A Tigers run, if not an end, to cherish

It’s only Monday morning, but I have already forgotten Saturday night. Forgotten that disastrous third inning in Texas. Forgotten the bases-loaded hits, the nine runs, Brad Penny’s leaky pitching, Nelson Cruz’s insult-to-injury home run – even forgotten the Rangers’ on-field ginger ale celebration, happily spritzing each other en route to the World Series as the Tigers watched from the dugout, their faces blank with the gaze of What Could Have Been.

Sometimes it’s the show, sometimes it’s the tent. What I choose to remember this morning about the 2011 Tigers campaign is the way it pulled the state under its flaps, how we all crunched together and swayed in rhythm as one big baseball community, really, from midsummer on.

How people across the state would ask, “Is Verlander going tonight?” and make different plans if he was. How morning coffee would be spiced with laughter over Jose Valverde’s latest pitching mound shake. Inge – yes or no? Avila – amazing? Hey, this Fister guy is pretty good, huh? These were daily conversations from Alpena to Ypsilanti. One victory against a division foe in early September turned to two, three, four, six, eight, nine, a dozen straight – a run that turned even the most cautious fan into a true believer. The Tigers finished the regular campaign with a sure Cy Young winner (Verlander) and an American League batting champ (Miguel Cabrera) on their roster, and an argument for either to be MVP.

And then, the postseason.

Incredible October dramatics

It was a little bit of Noah, David, Goliath, maybe the walls of Jericho. Do you know how long those playoffs lasted? Just over two weeks. That’s all. Didn’t it feel much longer? Didn’t it feel like a season in itself?

Going back to the opening night in the Bronx against the Yankees, all that rain, the start, the stop, the pitching maneuvers, more rain, rescheduling, rejiggering, one game played over two days, the Game 1 pitchers in Game 3, the jaw-dropping stretch of seven strikeouts in nine batters by Verlander, the depressing 10-1 loss at home to force a finale in New York, and then that classic Game 5 in Yankee Stadium, Doug Fister holding down baseball’s most dangerous lineup in its favorite stadium, the whole thing ending with an Alex Rodriguez strikeout and a buoyant plane ride for the local guys.

And then the Texas chapter. Another rain story. Another early hole. Strange injuries. (Did everyone have oblique muscle problems?) Two losses in the Lone Star state. Extra innings. A crushing Cruz home run in the 11th. Then a comeback to Detroit. A crazed Comerica Park crowd. Fister tossing a gem. Cabrera, in that fateful Game 4, trying to tag home, thwarted by a brilliant Cruz throw from rightfield. Then a Cruz home run in the 11th to push Detroit to the brink. Then that amazing Verlander gut check last Thursday – 133 pitches of craft, speed and heart – to push the thing back to Texas, before it finally fell apart and the wheels came off, that endless third inning Saturday night, the Rangers circling the bases like ducks in a penny arcade.
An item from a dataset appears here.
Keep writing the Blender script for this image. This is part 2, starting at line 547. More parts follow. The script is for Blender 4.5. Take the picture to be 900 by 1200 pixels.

Two weeks? Could all that really fit in just over two weeks?

The underdog stories we love

How many times did Jim Leyland say he has “never been prouder” of a team than this one? No matter what happens, he said in New York, he was proud. No matter what happens in Game 5 against Texas, proud. Game 6, same thing. Proud.

Leyland is not prone to hyperbole. He’s proud because he knows this wasn’t a perfect team. Not a lot of speed. Weak middle relief. Too many injuries at the wrong time. But as he always said, “We’re tough,” and when tough overcomes the odds, you tip your cap and, if you’re a manager, maybe get a lump in your throat. You certainly saw that when Leyland talked about Don Kelly, a guy who made every stop on the minor league board before getting a late shot at the majors – and, at 31, having a big postseason moment.

The Tigers had several guys like that, Kelly, Fister, Brandon Inge, Delmon Young – guys who had their doubters, but who proved worthy in the clutch. Detroit loves players like that, loves an underdog story. And during this baseball parade, the rest of the country jumped on that spirit as well. With the Lions going undefeated as the Tigers surged, it became vogue to report on “Detroit, the Rebirth!”

That’s silly, of course. Sports teams don’t mean urban renewal. It just feels that way sometimes. And this was – in addition to how the Tigers played – also about how we felt. And we felt good.

Sometimes it’s the show, sometimes it’s the tent. These Tigers were a great summer flap to be tucked under, all of us, together. You can forget Saturday night. Remember instead all that came before. See if it doesn’t feel good and warm, even as the team packs its bags and the chill of winter heads our way.